Stated exercise:
Set down, exactly as written, the lines from the top of the data to the line that holds "M['quilt'] = quilt_material()", and omit the pictures.

Dataset excerpt:

========================

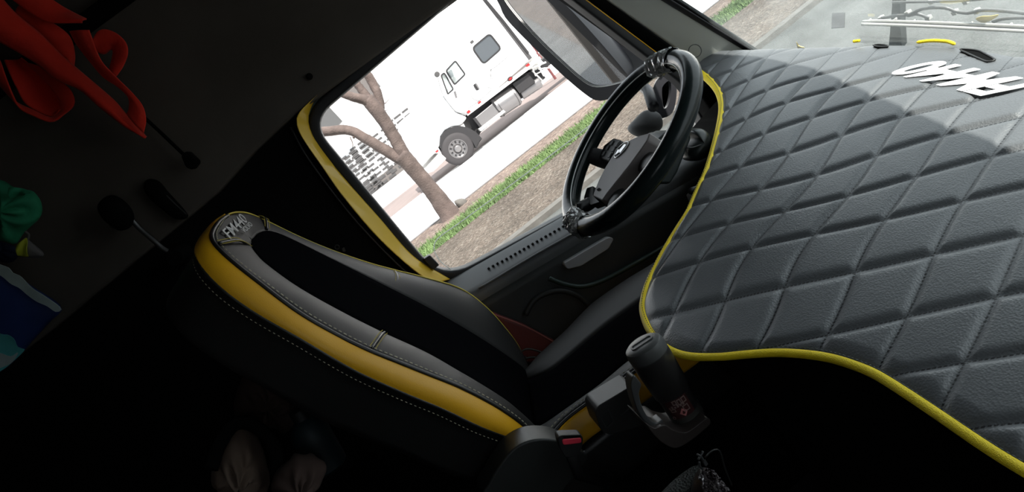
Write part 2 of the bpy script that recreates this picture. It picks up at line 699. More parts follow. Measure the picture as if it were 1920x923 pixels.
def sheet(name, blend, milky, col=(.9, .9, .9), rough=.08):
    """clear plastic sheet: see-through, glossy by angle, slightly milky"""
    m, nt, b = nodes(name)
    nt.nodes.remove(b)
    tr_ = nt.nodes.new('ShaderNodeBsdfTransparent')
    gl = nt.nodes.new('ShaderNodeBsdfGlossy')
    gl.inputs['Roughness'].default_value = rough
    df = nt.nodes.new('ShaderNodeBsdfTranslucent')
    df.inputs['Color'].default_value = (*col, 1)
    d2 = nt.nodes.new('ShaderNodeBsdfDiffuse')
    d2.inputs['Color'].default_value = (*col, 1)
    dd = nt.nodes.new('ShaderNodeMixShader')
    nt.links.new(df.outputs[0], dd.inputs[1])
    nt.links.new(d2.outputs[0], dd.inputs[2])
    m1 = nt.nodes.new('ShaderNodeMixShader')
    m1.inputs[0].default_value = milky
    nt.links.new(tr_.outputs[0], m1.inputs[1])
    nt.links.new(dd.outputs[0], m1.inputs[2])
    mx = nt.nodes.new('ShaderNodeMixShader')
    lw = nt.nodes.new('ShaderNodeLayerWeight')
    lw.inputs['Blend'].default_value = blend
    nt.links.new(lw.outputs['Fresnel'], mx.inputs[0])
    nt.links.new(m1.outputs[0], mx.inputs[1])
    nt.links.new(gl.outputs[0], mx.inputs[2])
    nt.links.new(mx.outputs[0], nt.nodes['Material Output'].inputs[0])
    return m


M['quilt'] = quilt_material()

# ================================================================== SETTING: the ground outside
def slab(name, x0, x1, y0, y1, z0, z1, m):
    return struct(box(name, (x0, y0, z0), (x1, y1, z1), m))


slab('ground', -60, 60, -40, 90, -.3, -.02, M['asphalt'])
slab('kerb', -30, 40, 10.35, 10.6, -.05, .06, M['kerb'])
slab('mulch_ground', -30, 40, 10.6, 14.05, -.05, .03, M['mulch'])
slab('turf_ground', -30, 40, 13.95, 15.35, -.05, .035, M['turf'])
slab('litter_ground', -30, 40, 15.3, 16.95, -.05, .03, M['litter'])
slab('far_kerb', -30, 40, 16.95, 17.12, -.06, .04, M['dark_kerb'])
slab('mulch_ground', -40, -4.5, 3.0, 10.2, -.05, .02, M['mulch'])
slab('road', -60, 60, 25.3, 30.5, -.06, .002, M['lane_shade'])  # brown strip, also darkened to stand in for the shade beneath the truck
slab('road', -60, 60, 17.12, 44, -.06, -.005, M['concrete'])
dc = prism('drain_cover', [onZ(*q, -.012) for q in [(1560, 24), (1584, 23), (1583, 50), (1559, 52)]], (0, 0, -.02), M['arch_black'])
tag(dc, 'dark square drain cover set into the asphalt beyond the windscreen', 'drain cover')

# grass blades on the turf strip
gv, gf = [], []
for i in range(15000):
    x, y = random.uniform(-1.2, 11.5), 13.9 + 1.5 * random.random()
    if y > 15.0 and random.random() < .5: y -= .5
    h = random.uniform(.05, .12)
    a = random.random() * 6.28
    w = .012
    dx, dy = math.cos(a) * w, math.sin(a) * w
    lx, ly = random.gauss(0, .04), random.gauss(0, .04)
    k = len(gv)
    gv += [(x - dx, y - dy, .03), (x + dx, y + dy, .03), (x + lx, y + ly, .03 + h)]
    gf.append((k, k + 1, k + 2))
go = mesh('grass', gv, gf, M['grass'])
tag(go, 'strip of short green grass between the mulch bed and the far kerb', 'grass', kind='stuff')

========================

Final result:
Write part 2 of the bpy script that recreates this picture. It picks up at line 699. More parts follow. Measure the picture as if it were 1920x923 pixels.
def sheet(name, blend, milky, col=(.9, .9, .9), rough=.08):
    """clear plastic sheet: see-through, glossy by angle, slightly milky"""
    m, nt, b = nodes(name)
    nt.nodes.remove(b)
    tr_ = nt.nodes.new('ShaderNodeBsdfTransparent')
    gl = nt.nodes.new('ShaderNodeBsdfGlossy')
    gl.inputs['Roughness'].default_value = rough
    df = nt.nodes.new('ShaderNodeBsdfTranslucent')
    df.inputs['Color'].default_value = (*col, 1)
    d2 = nt.nodes.new('ShaderNodeBsdfDiffuse')
    d2.inputs['Color'].default_value = (*col, 1)
    dd = nt.nodes.new('ShaderNodeMixShader')
    nt.links.new(df.outputs[0], dd.inputs[1])
    nt.links.new(d2.outputs[0], dd.inputs[2])
    m1 = nt.nodes.new('ShaderNodeMixShader')
    m1.inputs[0].default_value = milky
    nt.links.new(tr_.outputs[0], m1.inputs[1])
    nt.links.new(dd.outputs[0], m1.inputs[2])
    mx = nt.nodes.new('ShaderNodeMixShader')
    lw = nt.nodes.new('ShaderNodeLayerWeight')
    lw.inputs['Blend'].default_value = blend
    nt.links.new(lw.outputs['Fresnel'], mx.inputs[0])
    nt.links.new(m1.outputs[0], mx.inputs[1])
    nt.links.new(gl.outputs[0], mx.inputs[2])
    nt.links.new(mx.outputs[0], nt.nodes['Material Output'].inputs[0])
    return m


M['quilt'] = quilt_material()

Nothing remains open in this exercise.